Monday, September 12, 2011

The Language Of The Future

The Language Of The Future





The relationship between oneself and language is indeed a broad subject. On the one hand, I find myself both thinking and speaking Russian when I am with friends and relatives, while my mind automatically switches to English when I am among non-Russian speakers. I handle language, like I handle history, with much deliberation and preciseness. Then again, I moved to the states at a few months old where as, my parents and grandfather were much older therefore, it is all a matter nurture.

When one is a child, one adapts to what ever a parent or parents attempts to teach it. I began to speak English at the age of three. It has been said by some researchers within the field of linguistics that at that age, a child’s mind is like a sponge, able to absorb anything it is taught. And I guess this was true when it came to me. I became the best speaker of English within my own household and within my entire family. But, for some reason, I still have a slight accent. I guess it is because I still constantly speak Russian at home. Basically, I have a clearer mystery of English, than of Russian, especially when it comes to reading and writing and comprehending of it. My skill in Russian on the other hand, is seconded handed at best. In other words, I have recently found myself thinking of changing English words into Russian during one of my daily discussions with my father. I feel that this is an indication of my depending more on English as a language, rather than depending on Russian. Yet, because of the neighborhood I have grown up in, I still speak Russian with my Russian friends. In fact, to be perfectly honest with the reader of this paper, I have grown somewhat accustom to speaking Russian to one set of friends and English to the my other set of friends.

While within the boundaries of school, I tend to only speak English, to everybody, even if they are my Russian friends. Forest Hills’ High, has this certain affect on my language skills, that tend to force me to speak English. For whatever reason, I find myself determined to only speak English within this particular situation, and this of course has at times affected my friendships, because my friends have remarked that once I enter school, I become snobby. But I always tell them , that we are the future of America, therefore, English is now and forever our spoken language. They basically fail to understand the reasoning behind this, and still feel that one day they will all return to Russia. I am more of a realistic.

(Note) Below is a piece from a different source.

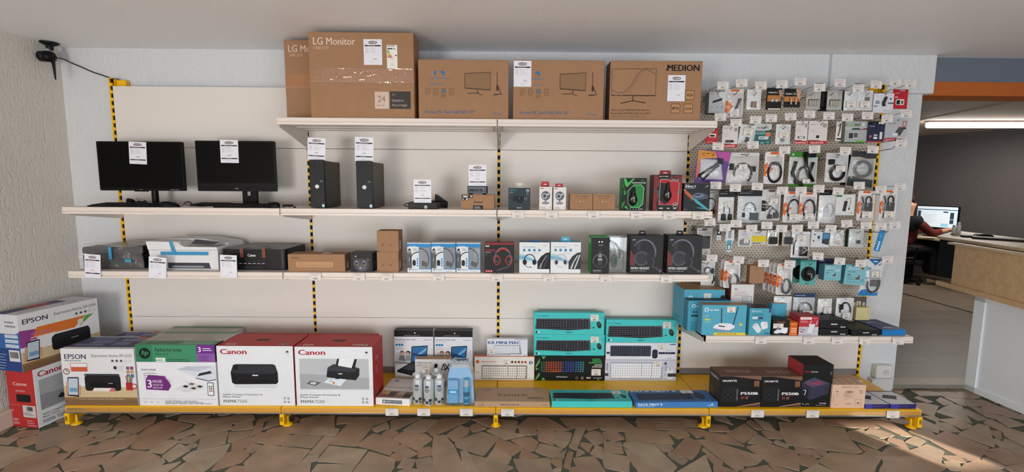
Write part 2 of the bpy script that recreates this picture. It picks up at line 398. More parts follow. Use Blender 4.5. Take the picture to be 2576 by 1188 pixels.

Basically, learning English via my parents and other interested people was more of a game to me. Every time I learned a new word in English and how to use it, I was usually rewarded. Of course reinforcing the learning process in this fashion, moved matters along somewhat swiftly. I began then to read and write. By the age of five, I was able to read somewhat better than my older brother. Then the game became serious, especially when I was thrown into the main stream of American childhood.

Language is a gift, at least I tend to look at it in this fashion. I have a way of communicating within the English language which makes people realize that I am here and I am the type of person who is not about to take anything from anybody, but it also informs people that I am both willing to answer and give help to any one who needs it. My strength is within my language which is English, and I am proud of it!

Knowing how to communicate in English has given me a place within American society and so far I am enjoying to its’ limits. And of course, I have come to the realization that there is no limit to what one could achieve by both learning and understanding English. As a language, English has never been a mystery to me, nor is it a difficulty!